Time flows on and blogging sort of got away from me. Yet here I am again, trying to pick it back
up. My writing hasn't expressed spiritual things recently, but I did try art again. I started small and worked up to this more complicated star, combining traditional wychinanki with religious art. I like the feel of cutting paper, the way the scissors move, the quick little sli
ces through the paper, the sound it makes. There's a meditative quality to it.
The soul here in this picture is a flower, held by Jesus and his other, with the Holy Spirit looking down it. Or that's as much iconography as I intended while making it. I wouldn't mind being able to find a bit more in it, or perhaps have the next one dig a bit deeper.

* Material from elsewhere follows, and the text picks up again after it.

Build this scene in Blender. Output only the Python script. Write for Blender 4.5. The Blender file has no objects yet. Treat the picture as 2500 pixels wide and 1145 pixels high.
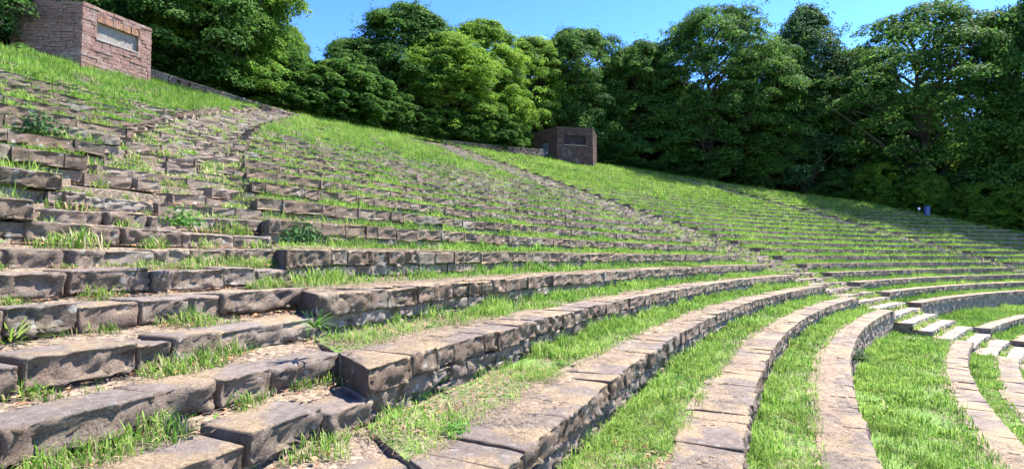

I'd like to slowly find my way back into expressing this dimension of myself in both writing and art. I have some ideas, I'd like to finish Icon, as well as write a couple of new stories I've thought of, but so far it remains hard work to bring it out. But like Teresa's garden, I must first haul water before it flows.
I've been reading a book about Teresa of Avila and the first sections of it are going over her metaphor of the soul as a garden and water as prayer. Our soul is a garden and we tend it with the water of prayer. The first stage of prayer is hauling a bucket, the next a water wheel, then diverting a river through the garden, finally rain.
Perhaps it's not only prayer, but also writing, especially if the writing is meant in prayer, to reflect my thoughts, feelings, and relationship with God. I like the image for the inspiration there behind the writing, that it too is a gift and sometimes it's work to find it, and sometimes it flows to us. If we keep tending the garden of the imagination, our novel flowers will grow and bloom.